**GIVEN DATA:**
+++

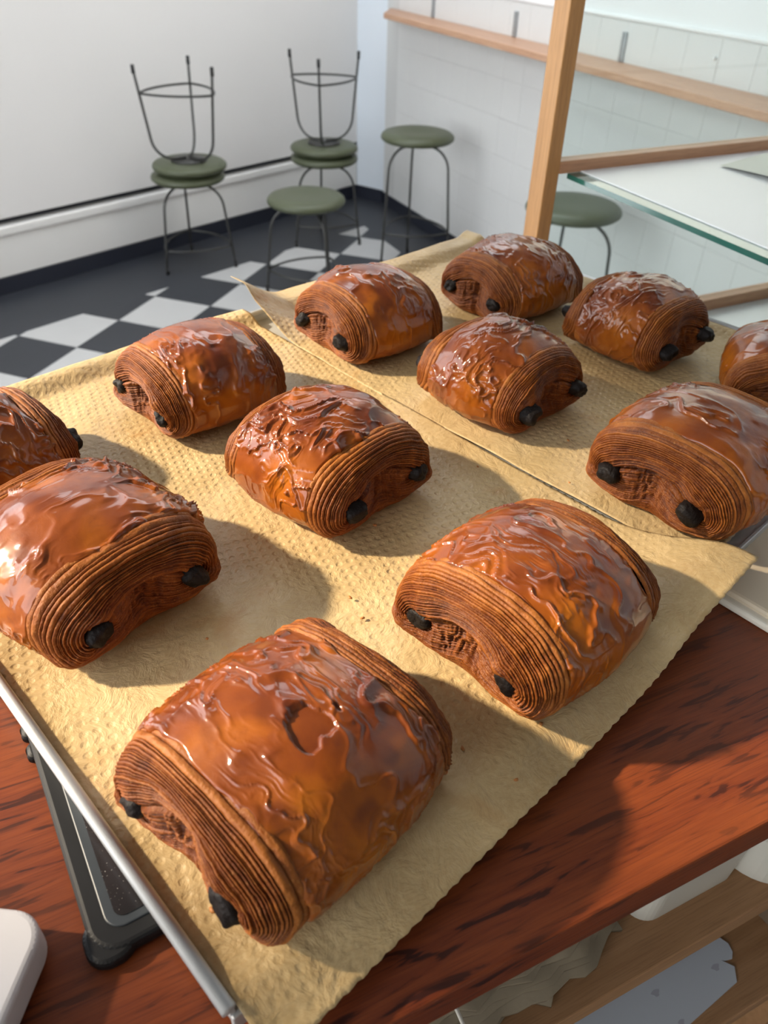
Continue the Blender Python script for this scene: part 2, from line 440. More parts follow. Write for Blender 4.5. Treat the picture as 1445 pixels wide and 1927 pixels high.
# wooden wall shelf on metal brackets
sh = empty('wall_shelf', (0, 0, 1.046)); tag(sh, 'long pinkish oak shelf fixed along the white tiled wall', 'shelf')
link('plank', prism('plank', [(XW, 4.62), (2.104, 4.385), (2.04, .9), (XW, .9)], 0, .025, .002), MAT['shelf_wood'], sh)
for y in (4.116, 3.357, 2.628, 1.87):
    br = link('bracket', box_mesh('bracket', XW-.012, XW-.001, y-.011, y+.011, .026, .122, .002), MAT['bracket'], sh)
    for z in (.045, .10): link('screw', box_mesh('screw', XW-.0145, XW-.011, y-.004, y+.004, z-.004, z+.004, .0015), MAT['bracket'], br)
def wall_knob(y, z, r, label):
    o = link('wall_hook', lathe('wall_hook', [(r*.5, 0), (r*.6, .004), (r, .006), (r, .010), (r*.5, .013)], 16), MAT['wpaint']); o.location = (XW-.0015, y, z); o.rotation_euler = (0, -math.pi/2, 0)
    tag(o, label, 'hook')
wall_knob(2.168, 1.143, .006, 'tiny white knob on a tile joint above the wooden shelf')

# ------------------------------------------------------------------ stools
def stool_meshes(h, foot_r, ring_z):
    R = .18; D = {}
    D['seat'] = lathe('seat', [(.02, h-.048), (R*.78, h-.047), (R*.93, h-.042), (R*.99, h-.033), (R, h-.025), (R*.98, h-.016), (R*.92, h-.007), (R*.80, h-.001), (R*.45, h-.003), (.01, h-.005)])
    D['seat_plate'] = lathe('seat_plate', [(.085, h-.056), (.088, h-.0475), (.02, h-.0475)], 32)
    zt = h-.062; rb = .105; pts = [(.012, 0, zt)]
    x1 = foot_r-.035-rb
    pts.append((max(x1, .03), 0, zt))
    for k in range(1, 9):
        a = math.radians(84*k/8); pts.append((max(x1, .03)+rb*math.sin(a), 0, zt-rb*(1-math.cos(a))))
    last = pts[-1]
    for t in (.25, .5, .75, 1.): pts.append((last[0]+(foot_r-last[0])*t, 0, last[2]+(.012-last[2])*t))
    D['leg'] = tube('leg', pts, .0062, 8)
    D['foot_cap'] = tube('foot_cap', [(foot_r-.001, 0, .035), (foot_r, 0, .0)], .0085, 10)
    # ring: bowed bars between neighbouring legs
    z = ring_z; t = (last[2]-z)/(last[2]-.012); rr = last[0]+(foot_r-last[0])*t
    p = []
    for k in range(13):
        a = math.radians(120*k/12); s = k/12
        chord = Vector((rr, 0)).lerp(Vector((rr*math.cos(math.radians(120)), rr*math.sin(math.radians(120)))), s)
        arc = Vector((rr*math.cos(a), rr*math.sin(a))); q = chord.lerp(arc, .5); p.append((q.x, q.y, z))
    D['footrest_bar'] = tube('footrest_bar', p, .0055, 8)
    for k, m in (('seat', 'olive'), ('seat_plate', 'steel'), ('leg', 'steel'), ('foot_cap', 'rubber'), ('footrest_bar', 'steel')): D[k].materials.append(MAT[m])
    return D
LOW = stool_meshes(.465, .205, .115); TALL = stool_meshes(.66, .205, .20)
def stool(D, x, y, rot, label, group, z=0., invert=False, h=.465, tilt=0.):
    r = empty('bar_stool' if D is TALL else 'low_stool', (x, y, z), math.radians(rot)); tag(r, label, 'stool', group)
    if invert: r.rotation_euler = (math.pi, 0, math.radians(rot)); r.location = (x, y, z)
    link('seat', D['seat'], None, r); link('seat_plate', D['seat_plate'], None, r)
    for k in range(3):
        lg = link('leg', D['leg'], None, r); lg.rotation_euler = (0, 0, math.radians(120*k))
        link('foot_cap', D['foot_cap'], None, lg)
        fb = link('footrest_bar', D['footrest_bar'], None, r); fb.rotation_euler = (0, 0, math.radians(120*k))
    return r
def facing(px, py, cx, cy): return math.degrees(math.atan2(py-cy, px-cx))
s1 = (.888, 4.045); rot1 = facing(.906, 4.284, *s1)
stool(LOW, *s1, rot1, 'green-seated low stool under an upturned stool, left stack by the white panel', 'low stools')
stool(LOW, .900, 4.035, 63, 'upturned green stool with legs in the air on the left stack', 'low stools', z=.465*2+.001, invert=True)
s2 = (1.655, 4.15)
stool(LOW, *s2, 75, 'green-seated low stool under an upturned stool in the corner', 'low stools')
stool(LOW, s2[0], s2[1], 3, 'upturned green stool with legs in the air in the corner', 'low stools', z=.465*2, invert=True)
stool(LOW, 1.29, 3.47, -82, 'single low stool with olive green round seat in front of the corner stack', 'low stools')
stool(TALL, 1.93, 3.61, -170, 'tall bar stool with olive green seat in front of the white tiled wall', 'bar stools')
stool(TALL, 1.945, 2.375, -60, 'tall bar stool seen through glass behind the timber post', 'bar stools')

# ------------------------------------------------------------------ counter and under-counter shelves
ZC = 1.203
tag(link('counter_top', box_mesh('counter_top', -.9, .58, .0858, .50, ZC-.0212, ZC, .0012), MAT['redwood']), 'polished red hardwood counter top under the baking tray', 'counter')
ub = empty('shelf_unit', (0, 0, 0)); tag(ub, 'pale plywood shelf unit below the red counter edge', 'shelf unit')
link('shelf_board', box_mesh('shelf_board', -.88, .56, .104, .49, .980, 1.0, .001), MAT['ply'], ub)
link('shelf_board', box_mesh('shelf_board', -.88, .56, .0785, .49, .862, .88, .001), MAT['ply'], ub)
link('back_panel', box_mesh('back_panel', -.88, .56, .485, .495, 0, ZC-.0212), MAT['ply'], ub)
for x in (-.90, .56): link('side_panel', box_mesh('side_panel', x, x+.02, .105, .495, 0, ZC-.0212), MAT['ply'], ub)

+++

**TASK PROMPT:**
Go through the listing above and write it all out exactly, leaving out any picture.

**COMPLETE ANSWER:**
Continue the Blender Python script for this scene: part 2, from line 440. More parts follow. Write for Blender 4.5. Treat the picture as 1445 pixels wide and 1927 pixels high.
# wooden wall shelf on metal brackets
sh = empty('wall_shelf', (0, 0, 1.046)); tag(sh, 'long pinkish oak shelf fixed along the white tiled wall', 'shelf')
link('plank', prism('plank', [(XW, 4.62), (2.104, 4.385), (2.04, .9), (XW, .9)], 0, .025, .002), MAT['shelf_wood'], sh)
for y in (4.116, 3.357, 2.628, 1.87):
    br = link('bracket', box_mesh('bracket', XW-.012, XW-.001, y-.011, y+.011, .026, .122, .002), MAT['bracket'], sh)
    for z in (.045, .10): link('screw', box_mesh('screw', XW-.0145, XW-.011, y-.004, y+.004, z-.004, z+.004, .0015), MAT['bracket'], br)
def wall_knob(y, z, r, label):
    o = link('wall_hook', lathe('wall_hook', [(r*.5, 0), (r*.6, .004), (r, .006), (r, .010), (r*.5, .013)], 16), MAT['wpaint']); o.location = (XW-.0015, y, z); o.rotation_euler = (0, -math.pi/2, 0)
    tag(o, label, 'hook')
wall_knob(2.168, 1.143, .006, 'tiny white knob on a tile joint above the wooden shelf')

# ------------------------------------------------------------------ stools
def stool_meshes(h, foot_r, ring_z):
    R = .18; D = {}
    D['seat'] = lathe('seat', [(.02, h-.048), (R*.78, h-.047), (R*.93, h-.042), (R*.99, h-.033), (R, h-.025), (R*.98, h-.016), (R*.92, h-.007), (R*.80, h-.001), (R*.45, h-.003), (.01, h-.005)])
    D['seat_plate'] = lathe('seat_plate', [(.085, h-.056), (.088, h-.0475), (.02, h-.0475)], 32)
    zt = h-.062; rb = .105; pts = [(.012, 0, zt)]
    x1 = foot_r-.035-rb
    pts.append((max(x1, .03), 0, zt))
    for k in range(1, 9):
        a = math.radians(84*k/8); pts.append((max(x1, .03)+rb*math.sin(a), 0, zt-rb*(1-math.cos(a))))
    last = pts[-1]
    for t in (.25, .5, .75, 1.): pts.append((last[0]+(foot_r-last[0])*t, 0, last[2]+(.012-last[2])*t))
    D['leg'] = tube('leg', pts, .0062, 8)
    D['foot_cap'] = tube('foot_cap', [(foot_r-.001, 0, .035), (foot_r, 0, .0)], .0085, 10)
    # ring: bowed bars between neighbouring legs
    z = ring_z; t = (last[2]-z)/(last[2]-.012); rr = last[0]+(foot_r-last[0])*t
    p = []
    for k in range(13):
        a = math.radians(120*k/12); s = k/12
        chord = Vector((rr, 0)).lerp(Vector((rr*math.cos(math.radians(120)), rr*math.sin(math.radians(120)))), s)
        arc = Vector((rr*math.cos(a), rr*math.sin(a))); q = chord.lerp(arc, .5); p.append((q.x, q.y, z))
    D['footrest_bar'] = tube('footrest_bar', p, .0055, 8)
    for k, m in (('seat', 'olive'), ('seat_plate', 'steel'), ('leg', 'steel'), ('foot_cap', 'rubber'), ('footrest_bar', 'steel')): D[k].materials.append(MAT[m])
    return D
LOW = stool_meshes(.465, .205, .115); TALL = stool_meshes(.66, .205, .20)
def stool(D, x, y, rot, label, group, z=0., invert=False, h=.465, tilt=0.):
    r = empty('bar_stool' if D is TALL else 'low_stool', (x, y, z), math.radians(rot)); tag(r, label, 'stool', group)
    if invert: r.rotation_euler = (math.pi, 0, math.radians(rot)); r.location = (x, y, z)
    link('seat', D['seat'], None, r); link('seat_plate', D['seat_plate'], None, r)
    for k in range(3):
        lg = link('leg', D['leg'], None, r); lg.rotation_euler = (0, 0, math.radians(120*k))
        link('foot_cap', D['foot_cap'], None, lg)
        fb = link('footrest_bar', D['footrest_bar'], None, r); fb.rotation_euler = (0, 0, math.radians(120*k))
    return r
def facing(px, py, cx, cy): return math.degrees(math.atan2(py-cy, px-cx))
s1 = (.888, 4.045); rot1 = facing(.906, 4.284, *s1)
stool(LOW, *s1, rot1, 'green-seated low stool under an upturned stool, left stack by the white panel', 'low stools')
stool(LOW, .900, 4.035, 63, 'upturned green stool with legs in the air on the left stack', 'low stools', z=.465*2+.001, invert=True)
s2 = (1.655, 4.15)
stool(LOW, *s2, 75, 'green-seated low stool under an upturned stool in the corner', 'low stools')
stool(LOW, s2[0], s2[1], 3, 'upturned green stool with legs in the air in the corner', 'low stools', z=.465*2, invert=True)
stool(LOW, 1.29, 3.47, -82, 'single low stool with olive green round seat in front of the corner stack', 'low stools')
stool(TALL, 1.93, 3.61, -170, 'tall bar stool with olive green seat in front of the white tiled wall', 'bar stools')
stool(TALL, 1.945, 2.375, -60, 'tall bar stool seen through glass behind the timber post', 'bar stools')

# ------------------------------------------------------------------ counter and under-counter shelves
ZC = 1.203
tag(link('counter_top', box_mesh('counter_top', -.9, .58, .0858, .50, ZC-.0212, ZC, .0012), MAT['redwood']), 'polished red hardwood counter top under the baking tray', 'counter')
ub = empty('shelf_unit', (0, 0, 0)); tag(ub, 'pale plywood shelf unit below the red counter edge', 'shelf unit')
link('shelf_board', box_mesh('shelf_board', -.88, .56, .104, .49, .980, 1.0, .001), MAT['ply'], ub)
link('shelf_board', box_mesh('shelf_board', -.88, .56, .0785, .49, .862, .88, .001), MAT['ply'], ub)
link('back_panel', box_mesh('back_panel', -.88, .56, .485, .495, 0, ZC-.0212), MAT['ply'], ub)
for x in (-.90, .56): link('side_panel', box_mesh('side_panel', x, x+.02, .105, .495, 0, ZC-.0212), MAT['ply'], ub)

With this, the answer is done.